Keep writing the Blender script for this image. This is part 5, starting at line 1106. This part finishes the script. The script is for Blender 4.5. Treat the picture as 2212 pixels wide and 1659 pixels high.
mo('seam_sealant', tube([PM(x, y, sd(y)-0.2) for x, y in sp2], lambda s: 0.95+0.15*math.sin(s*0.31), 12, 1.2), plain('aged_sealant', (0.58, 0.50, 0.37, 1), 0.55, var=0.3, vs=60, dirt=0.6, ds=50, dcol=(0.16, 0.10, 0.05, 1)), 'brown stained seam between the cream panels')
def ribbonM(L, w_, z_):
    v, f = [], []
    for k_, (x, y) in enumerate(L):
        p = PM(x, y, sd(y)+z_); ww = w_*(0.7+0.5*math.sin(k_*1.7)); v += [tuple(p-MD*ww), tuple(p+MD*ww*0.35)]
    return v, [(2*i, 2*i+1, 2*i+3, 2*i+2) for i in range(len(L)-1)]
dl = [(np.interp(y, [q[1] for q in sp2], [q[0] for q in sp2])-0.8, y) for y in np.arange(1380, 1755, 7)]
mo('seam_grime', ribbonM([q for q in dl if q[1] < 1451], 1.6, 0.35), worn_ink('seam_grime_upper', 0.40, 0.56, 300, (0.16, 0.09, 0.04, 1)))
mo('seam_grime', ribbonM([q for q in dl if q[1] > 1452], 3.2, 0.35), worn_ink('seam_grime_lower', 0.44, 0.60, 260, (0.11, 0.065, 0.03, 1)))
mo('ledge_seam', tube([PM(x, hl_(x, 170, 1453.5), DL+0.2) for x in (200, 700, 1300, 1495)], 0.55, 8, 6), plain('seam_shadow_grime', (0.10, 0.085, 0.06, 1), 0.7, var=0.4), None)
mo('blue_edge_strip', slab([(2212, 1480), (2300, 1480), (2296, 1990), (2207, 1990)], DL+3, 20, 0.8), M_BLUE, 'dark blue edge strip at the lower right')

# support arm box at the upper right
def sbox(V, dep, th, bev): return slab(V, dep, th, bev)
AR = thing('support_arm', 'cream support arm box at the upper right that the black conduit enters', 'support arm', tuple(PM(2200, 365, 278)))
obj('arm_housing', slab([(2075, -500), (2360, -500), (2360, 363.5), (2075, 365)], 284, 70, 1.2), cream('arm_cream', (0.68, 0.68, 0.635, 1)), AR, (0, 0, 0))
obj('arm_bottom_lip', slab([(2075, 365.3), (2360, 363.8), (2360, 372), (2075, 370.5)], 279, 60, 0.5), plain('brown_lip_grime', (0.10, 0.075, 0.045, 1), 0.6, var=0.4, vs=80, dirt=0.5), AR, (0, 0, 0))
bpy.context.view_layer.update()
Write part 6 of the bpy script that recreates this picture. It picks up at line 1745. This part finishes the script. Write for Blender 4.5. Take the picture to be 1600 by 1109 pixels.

DESCRIPTION OF THE TASK: Give all the entries again exactly; leave none out.

RESULT OF THE EXERCISE:
Keep writing the Blender script for this image. This is part 5, starting at line 1106. This part finishes the script. The script is for Blender 4.5. Treat the picture as 2212 pixels wide and 1659 pixels high.
mo('seam_sealant', tube([PM(x, y, sd(y)-0.2) for x, y in sp2], lambda s: 0.95+0.15*math.sin(s*0.31), 12, 1.2), plain('aged_sealant', (0.58, 0.50, 0.37, 1), 0.55, var=0.3, vs=60, dirt=0.6, ds=50, dcol=(0.16, 0.10, 0.05, 1)), 'brown stained seam between the cream panels')
def ribbonM(L, w_, z_):
    v, f = [], []
    for k_, (x, y) in enumerate(L):
        p = PM(x, y, sd(y)+z_); ww = w_*(0.7+0.5*math.sin(k_*1.7)); v += [tuple(p-MD*ww), tuple(p+MD*ww*0.35)]
    return v, [(2*i, 2*i+1, 2*i+3, 2*i+2) for i in range(len(L)-1)]
dl = [(np.interp(y, [q[1] for q in sp2], [q[0] for q in sp2])-0.8, y) for y in np.arange(1380, 1755, 7)]
mo('seam_grime', ribbonM([q for q in dl if q[1] < 1451], 1.6, 0.35), worn_ink('seam_grime_upper', 0.40, 0.56, 300, (0.16, 0.09, 0.04, 1)))
mo('seam_grime', ribbonM([q for q in dl if q[1] > 1452], 3.2, 0.35), worn_ink('seam_grime_lower', 0.44, 0.60, 260, (0.11, 0.065, 0.03, 1)))
mo('ledge_seam', tube([PM(x, hl_(x, 170, 1453.5), DL+0.2) for x in (200, 700, 1300, 1495)], 0.55, 8, 6), plain('seam_shadow_grime', (0.10, 0.085, 0.06, 1), 0.7, var=0.4), None)
mo('blue_edge_strip', slab([(2212, 1480), (2300, 1480), (2296, 1990), (2207, 1990)], DL+3, 20, 0.8), M_BLUE, 'dark blue edge strip at the lower right')

# support arm box at the upper right
def sbox(V, dep, th, bev): return slab(V, dep, th, bev)
AR = thing('support_arm', 'cream support arm box at the upper right that the black conduit enters', 'support arm', tuple(PM(2200, 365, 278)))
obj('arm_housing', slab([(2075, -500), (2360, -500), (2360, 363.5), (2075, 365)], 284, 70, 1.2), cream('arm_cream', (0.68, 0.68, 0.635, 1)), AR, (0, 0, 0))
obj('arm_bottom_lip', slab([(2075, 365.3), (2360, 363.8), (2360, 372), (2075, 370.5)], 279, 60, 0.5), plain('brown_lip_grime', (0.10, 0.075, 0.045, 1), 0.6, var=0.4, vs=80, dirt=0.5), AR, (0, 0, 0))
bpy.context.view_layer.update()
Write part 6 of the bpy script that recreates this picture. It picks up at line 1745. This part finishes the script. Write for Blender 4.5. Take the picture to be 1600 by 1109 pixels.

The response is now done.